Report all lines holding "ShaderNodeValToRGB".

Data -
====

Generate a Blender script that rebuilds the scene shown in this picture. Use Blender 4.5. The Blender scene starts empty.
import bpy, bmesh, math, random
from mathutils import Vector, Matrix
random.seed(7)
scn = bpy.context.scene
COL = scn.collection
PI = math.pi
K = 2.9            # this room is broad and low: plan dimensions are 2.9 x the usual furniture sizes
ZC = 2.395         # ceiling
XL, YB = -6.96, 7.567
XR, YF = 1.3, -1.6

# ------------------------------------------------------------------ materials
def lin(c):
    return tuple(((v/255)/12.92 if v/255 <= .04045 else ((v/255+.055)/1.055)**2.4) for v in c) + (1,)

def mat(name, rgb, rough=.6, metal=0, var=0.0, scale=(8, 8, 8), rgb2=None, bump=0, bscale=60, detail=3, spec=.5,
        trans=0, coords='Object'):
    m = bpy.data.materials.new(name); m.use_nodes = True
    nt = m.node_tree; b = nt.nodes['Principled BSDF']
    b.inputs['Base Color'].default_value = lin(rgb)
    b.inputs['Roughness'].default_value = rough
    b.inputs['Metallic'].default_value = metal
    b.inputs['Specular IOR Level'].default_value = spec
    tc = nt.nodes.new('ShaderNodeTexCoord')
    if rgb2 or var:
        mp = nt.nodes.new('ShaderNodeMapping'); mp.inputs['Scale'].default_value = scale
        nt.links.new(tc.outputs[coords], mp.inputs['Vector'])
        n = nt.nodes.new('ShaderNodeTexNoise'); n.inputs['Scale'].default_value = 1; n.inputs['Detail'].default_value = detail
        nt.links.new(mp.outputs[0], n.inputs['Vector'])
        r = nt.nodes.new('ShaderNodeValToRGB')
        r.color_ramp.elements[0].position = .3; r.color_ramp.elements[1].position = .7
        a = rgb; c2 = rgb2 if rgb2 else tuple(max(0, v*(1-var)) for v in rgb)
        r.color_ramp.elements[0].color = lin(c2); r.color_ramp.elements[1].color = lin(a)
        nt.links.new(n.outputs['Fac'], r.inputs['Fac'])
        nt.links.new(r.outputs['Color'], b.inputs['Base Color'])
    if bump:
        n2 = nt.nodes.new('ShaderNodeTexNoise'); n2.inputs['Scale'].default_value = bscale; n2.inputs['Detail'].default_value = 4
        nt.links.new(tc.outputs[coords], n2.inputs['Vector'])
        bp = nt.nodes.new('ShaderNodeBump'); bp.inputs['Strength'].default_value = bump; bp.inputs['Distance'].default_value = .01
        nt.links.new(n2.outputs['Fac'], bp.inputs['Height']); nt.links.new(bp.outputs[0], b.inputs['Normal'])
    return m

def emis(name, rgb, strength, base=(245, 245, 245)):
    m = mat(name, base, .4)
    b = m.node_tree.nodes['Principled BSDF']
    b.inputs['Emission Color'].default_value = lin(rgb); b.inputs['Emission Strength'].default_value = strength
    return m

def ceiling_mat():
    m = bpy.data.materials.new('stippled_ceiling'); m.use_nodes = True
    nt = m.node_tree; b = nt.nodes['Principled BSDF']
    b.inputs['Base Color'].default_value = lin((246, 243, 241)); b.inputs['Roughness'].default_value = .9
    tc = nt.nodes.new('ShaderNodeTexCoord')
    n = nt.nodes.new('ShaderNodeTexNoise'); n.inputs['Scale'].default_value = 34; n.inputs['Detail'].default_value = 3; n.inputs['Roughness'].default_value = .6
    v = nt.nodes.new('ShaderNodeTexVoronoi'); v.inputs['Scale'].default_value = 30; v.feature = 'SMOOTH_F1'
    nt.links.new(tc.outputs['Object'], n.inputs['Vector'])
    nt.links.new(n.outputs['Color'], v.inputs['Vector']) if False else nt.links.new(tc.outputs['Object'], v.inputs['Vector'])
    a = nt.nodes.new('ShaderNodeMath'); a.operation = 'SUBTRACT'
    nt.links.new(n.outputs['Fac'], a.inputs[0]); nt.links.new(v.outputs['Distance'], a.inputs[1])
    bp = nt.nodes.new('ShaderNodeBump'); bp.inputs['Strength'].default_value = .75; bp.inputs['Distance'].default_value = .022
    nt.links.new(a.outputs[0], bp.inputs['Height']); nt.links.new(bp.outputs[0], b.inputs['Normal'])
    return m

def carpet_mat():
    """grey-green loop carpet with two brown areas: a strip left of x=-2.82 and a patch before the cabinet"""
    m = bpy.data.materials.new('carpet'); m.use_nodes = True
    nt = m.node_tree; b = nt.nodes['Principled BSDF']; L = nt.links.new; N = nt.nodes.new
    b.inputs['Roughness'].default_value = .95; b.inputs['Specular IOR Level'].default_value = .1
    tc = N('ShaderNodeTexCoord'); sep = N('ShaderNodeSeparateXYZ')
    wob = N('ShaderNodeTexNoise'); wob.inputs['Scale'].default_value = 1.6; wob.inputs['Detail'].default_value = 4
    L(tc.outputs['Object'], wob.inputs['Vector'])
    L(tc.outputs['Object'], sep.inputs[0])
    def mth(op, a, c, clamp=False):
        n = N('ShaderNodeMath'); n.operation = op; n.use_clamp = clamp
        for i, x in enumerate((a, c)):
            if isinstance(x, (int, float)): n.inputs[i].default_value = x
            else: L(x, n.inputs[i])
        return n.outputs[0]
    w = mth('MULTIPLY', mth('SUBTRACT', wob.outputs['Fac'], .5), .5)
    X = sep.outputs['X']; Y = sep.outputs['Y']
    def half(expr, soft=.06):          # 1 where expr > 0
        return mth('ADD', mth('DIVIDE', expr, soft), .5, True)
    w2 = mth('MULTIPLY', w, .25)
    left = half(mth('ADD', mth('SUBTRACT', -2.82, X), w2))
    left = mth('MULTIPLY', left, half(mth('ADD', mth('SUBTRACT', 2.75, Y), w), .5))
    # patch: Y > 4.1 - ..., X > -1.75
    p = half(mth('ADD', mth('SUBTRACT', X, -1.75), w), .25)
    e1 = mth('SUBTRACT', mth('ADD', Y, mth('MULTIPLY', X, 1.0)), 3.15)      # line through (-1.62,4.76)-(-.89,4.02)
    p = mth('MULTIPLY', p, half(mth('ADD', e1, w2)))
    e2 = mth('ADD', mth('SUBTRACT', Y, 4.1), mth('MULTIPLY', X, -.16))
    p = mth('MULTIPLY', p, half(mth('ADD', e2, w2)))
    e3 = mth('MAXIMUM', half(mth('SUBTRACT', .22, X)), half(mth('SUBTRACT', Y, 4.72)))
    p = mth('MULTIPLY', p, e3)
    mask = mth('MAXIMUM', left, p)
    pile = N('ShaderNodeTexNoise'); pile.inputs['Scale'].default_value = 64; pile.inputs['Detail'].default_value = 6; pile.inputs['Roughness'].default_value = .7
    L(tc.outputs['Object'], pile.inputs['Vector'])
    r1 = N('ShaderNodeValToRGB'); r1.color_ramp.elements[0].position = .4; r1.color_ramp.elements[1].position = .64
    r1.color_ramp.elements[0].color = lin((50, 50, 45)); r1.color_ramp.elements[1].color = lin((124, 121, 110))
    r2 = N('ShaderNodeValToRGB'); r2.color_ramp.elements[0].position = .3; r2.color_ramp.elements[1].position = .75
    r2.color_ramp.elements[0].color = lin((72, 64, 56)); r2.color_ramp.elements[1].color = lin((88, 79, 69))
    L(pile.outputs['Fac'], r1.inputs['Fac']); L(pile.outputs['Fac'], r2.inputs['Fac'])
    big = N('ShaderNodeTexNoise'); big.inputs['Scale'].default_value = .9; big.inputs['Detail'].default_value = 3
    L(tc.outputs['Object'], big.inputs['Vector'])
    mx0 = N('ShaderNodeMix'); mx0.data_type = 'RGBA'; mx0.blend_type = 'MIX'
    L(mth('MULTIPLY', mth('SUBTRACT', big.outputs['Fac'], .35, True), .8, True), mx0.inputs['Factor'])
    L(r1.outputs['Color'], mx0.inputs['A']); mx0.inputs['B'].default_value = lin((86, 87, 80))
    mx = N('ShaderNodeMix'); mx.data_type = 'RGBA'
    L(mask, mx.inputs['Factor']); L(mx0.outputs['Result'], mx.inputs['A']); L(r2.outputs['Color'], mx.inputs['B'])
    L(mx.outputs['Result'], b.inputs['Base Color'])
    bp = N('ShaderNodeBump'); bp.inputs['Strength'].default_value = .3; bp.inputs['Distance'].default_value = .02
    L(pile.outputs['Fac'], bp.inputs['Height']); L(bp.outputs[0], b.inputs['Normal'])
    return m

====

Solution for this problem -
        r = nt.nodes.new('ShaderNodeValToRGB')
    r1 = N('ShaderNodeValToRGB'); r1.color_ramp.elements[0].position = .4; r1.color_ramp.elements[1].position = .64
    r2 = N('ShaderNodeValToRGB'); r2.color_ramp.elements[0].position = .3; r2.color_ramp.elements[1].position = .75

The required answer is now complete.